DU NON-ATTACHEMENT
Une mélancolie sans douleur. C'est le résultat proprement dit du travail de connaissance. Cela peut surprendre, si l'on estime, et comment ne l'estimerait-on pas, que la connaissance doive déboucher sur une issue plus rayonnante, plus allègre. Mais cette fameuse "mélancolie" - il faut prendre ce terme dans un sens très spécial, fort éloigné du sens commun - ne va pas sans gaité, sans éclats de rire, et surtout sans humour, un savant alliage, en somme, de la lucidité sans espoir et de la plus franche hilarité, un peu comme l'entendait notre excellent Démocrite, expert ès rire, dérision, moquerie, ironie et humour, lequel représente sans doute la belle liberté du sage affranchi des conventions et des illusions du monde.
Dans l'ironie subsiste quelque chose d'agressif, de vindicatif, mais l'humour est au de là de ces turpitudes, des souffrances du ressentiment, et de la volonté de convaincre, toutes passions déplaisantes dont on trouve la trace chez Socrate, ce qui fait que je n'ai jamais pu aimer vraiment cet homme-là, malgré l'admiration de Montaigne à son égard. Il me semble que la vraie connaissance nous délivre à jamais du désir de convaincre, elle se suffit à elle-même, franche et libre, et souveraine.
Mélancolie signifie ici non-attachement, dépassement serein des attachements narcissiques, des rêves de grandeur et de montre, des fixations identitaires et de la passion du moi, laquelle, selon Bouddha, contient et explique toutes les autres. Du moi tout part, tout y ramène, tout s'y réduit, mais cela n'est guère visible en raison de sa structure même : c'est l'instinct vital, le souci de se conserver, de se protéger, de tout ramener à ce centre subjectif, de tout y référer, consciemment et inconsciemment, qui créent ce pathos omnipotent, cette paranoïa quasi invicible qu'on appelle le moi. Aussi est-il extraordinairement difficile d'en modifier la forme, tout au plus parvient-on à en réduire la puissance totalitaire, au prix, évidemment, d'un renoncement "mélancolique". Je ne vois guère qu'un "décollement" partiel, qu'un certain écart, qu'un clinamen, dérivation et dé-partition, pour en modifier le cours mécanique et répétitif. Bouddha parlait d'une "extinction de la soif, de la haine et de la méconnaissance" - je me contente plus modestement d'un écart salvateur, voyant bien que le fantasme ne s'épuise jamais, mais qu'il est possible de ne pas suivre toujours ses injonctions, de le tenir à quelque distance, suffisamment en tout cas pour desserrer l'emprise et créer un espace d'indétermination et de créativité.

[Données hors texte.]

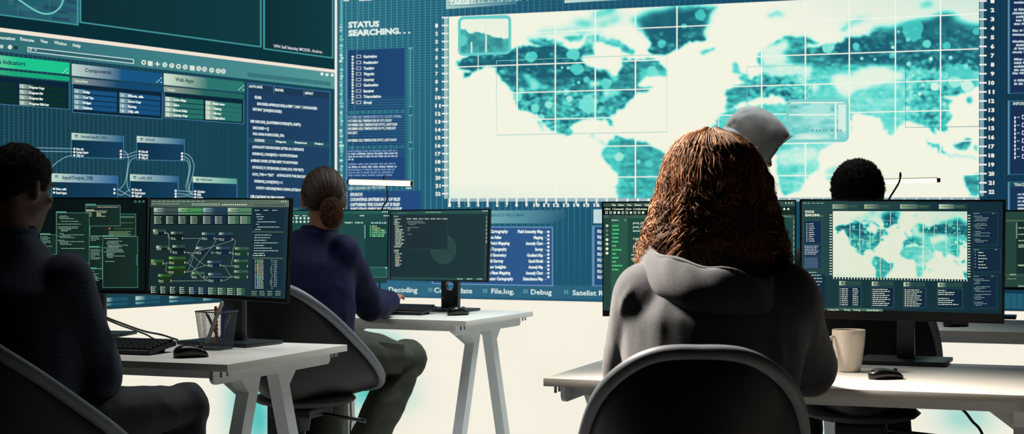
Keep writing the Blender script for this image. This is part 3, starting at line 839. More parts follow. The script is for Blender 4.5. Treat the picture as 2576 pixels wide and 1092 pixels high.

Sans quoi, comment l'art, la poésie, l'oeuvre seraient-ils possibles ? Winnicott introduisait une distinction féconde entre le fantasme et l'imagination : le fantasme répète à l'infini des scénarios identiques et sans issue, l'imagination ouvre un espace à la créativité. C'est reconnaître qu'il nous apparient en propre une faculté, souvent inapperçue, de décollement : ouvrir une nouvelle trajectoire à la pulsion, changer d'objectif, sublimer, spiritualiser, inventer. Je ne sais si on peut prouver qu'il existe une telle faculté, mais je vois bien qu'elle agit, et pas seulement en moi, et qu'on lui doit tout ce qui est beau et original en ce monde.
Aujourd'hui, il est de bon ton de chercher à "réaliser" ses fantasmes, on feint d'y voir je ne sais quelle preuve d'émancipation, mais a-t-on réfléchi à ce que cela veut dire ? Outre que ce projet nous entraîne dans des décours obscurs et inquiétants, comment ne pas s'apercevoir, qu'au fond, la chose est impossible, qu'il reste indéfiniment un quelque chose qui ne se range pas à nos voeux, qui se déplace comme le furet, qui s'échappe et fuit, comme fuit le robinet mal fermé. Fait de structure : nous courons après l'impossible, mais il est possible de ne plus courir, à la condition expresse de comprendre que l'imaginaire n'est pas le réel, qu'il ne peut en épuiser la puissance, qu'il ne s'y superpose pas, qu'au total il vaut mieux en prendre son parti, et s'accomoder de l'inévitable inachèvement de toute existence.